Despite the beach in Togo, Benin, and Ghana, I’m glad I’m in Burkina Faso.  In the handbook, it says the people of Burkina are its greatest assets.  We always joked, “Well, it’s that because there is nothing else here.”  But traveling to other countries has really made me appreciate Burkina, particularly the people here in Burkina. 

On May 26, I ran the Burkina marathon.  It was… really hard!  Glad I did it, but wow!  We started at 6 am, but unfortunately it gets hot here by 7:30.  My time was terrible, but I’m just glad I finished!  It was a brutal course – we were on a road with lots of cars for a bit, breathing in way too much exhaust.  Then we were just running out on pavement towards a random village with a pretty dry landscape on either side.  Not that encouraging.  But I finished, that was my only goal.  About 500 people were registered, but I don’t think 500 showed up that day.  Although 15 women were registered, I only counted about 7 or 8 that morning.  I’d say at the very most, half of the people that started actually finished the course.  Only three women finished, me, Sara (the other PCV), and a Burkinabe female.  

My goal for June and July is to enjoy the time I have left here, because, soon, the things I think of now as normal will be gone.  This is an experience I will never get again.  My favorite chore is going to the pump to get water.  I actually really enjoy it.  I like hanging out with the women.  They mostly speak in Bissa, so I don’t understand much, but I pick up bits and pieces.  I can’t really explain it, but it’s just this social ritual that happens every every night.  It’s fun to observe and soak it all in.

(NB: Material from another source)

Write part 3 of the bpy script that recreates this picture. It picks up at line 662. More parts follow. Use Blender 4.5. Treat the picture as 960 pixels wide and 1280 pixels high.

I’ll never get this level of integration again – even just going to the pump is observing a social custom here than any other outsider likely wouldn’t understand. Living with a family has also provided me with experiences that no other foreigner can ever truly experience and understand. I’ve had the chance to not feel like I’m always looking on from the outside, but feel like I’m experiencing something from the inside.